When you are ready to join in wedlock with the love of your life, you may not want to sour the moment by bringing up the subject of a prenuptial agreement. If, however, you are a part of a family enterprise, a prenup may help protect both your business and its co-owners.

As noted by Business Insider, a prenup may make a significant difference in the future of your business if you are bringing to your marriage an existing ownership. If your marriage dissolves, a prenup may define your share of the family enterprise as separate property. This could serve as a deciding factor if an ex-spouse attempts to assert his or her rights to a share of the family business.

An involved or nonworking spouse may assert a claim to a family business

If your spouse contributed in some way to your business, he or she may assert a right to a share of its proceeds under Florida’s equitable division laws. A nonworking spouse may, for example, claim that his or her domestic assistance made it possible for you to devote time to your business pursuits.

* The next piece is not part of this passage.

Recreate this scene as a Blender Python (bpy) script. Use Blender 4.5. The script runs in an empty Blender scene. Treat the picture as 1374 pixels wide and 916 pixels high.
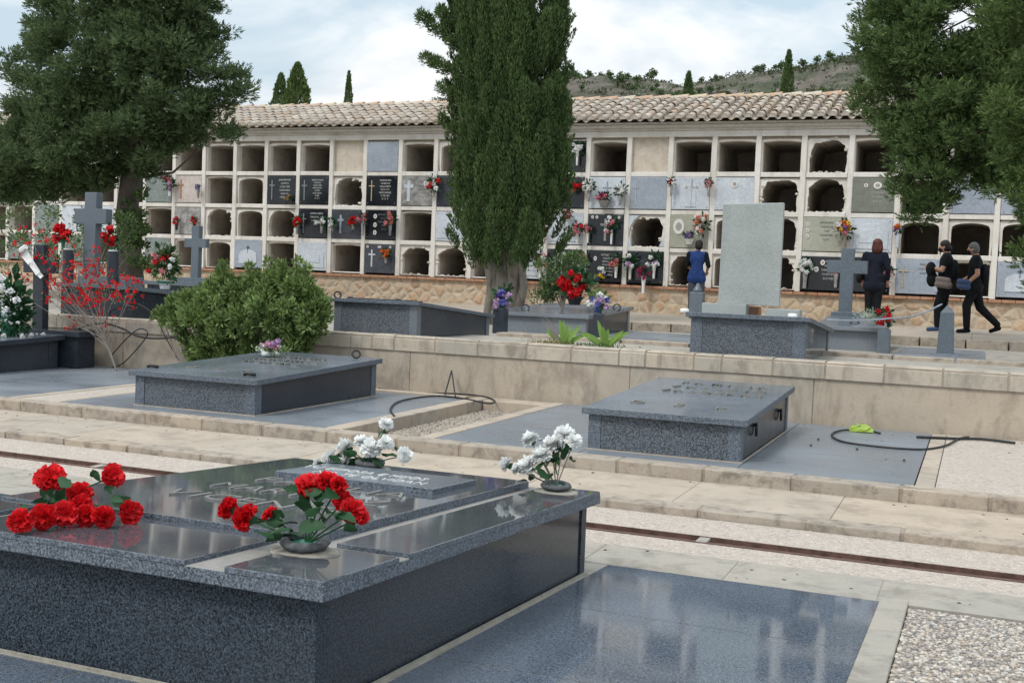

As noted by Business.com, a prenup may clarify an enterprise as your separate property even if your spouse was directly involved in its daily operation. Without the predetermined clarification provided by a prenup, however, a Florida court may decide what determines an equitable property split during a divorce.

A prenup may serve as a realistic insurance policy

Although you may never need to rely on the terms of a prenup to protect your business, the fact that it exists could help provide peace of mind. It may also help assure other business stakeholders, such as partners and investors, that a divorce does not lead to a disruption or ownership change.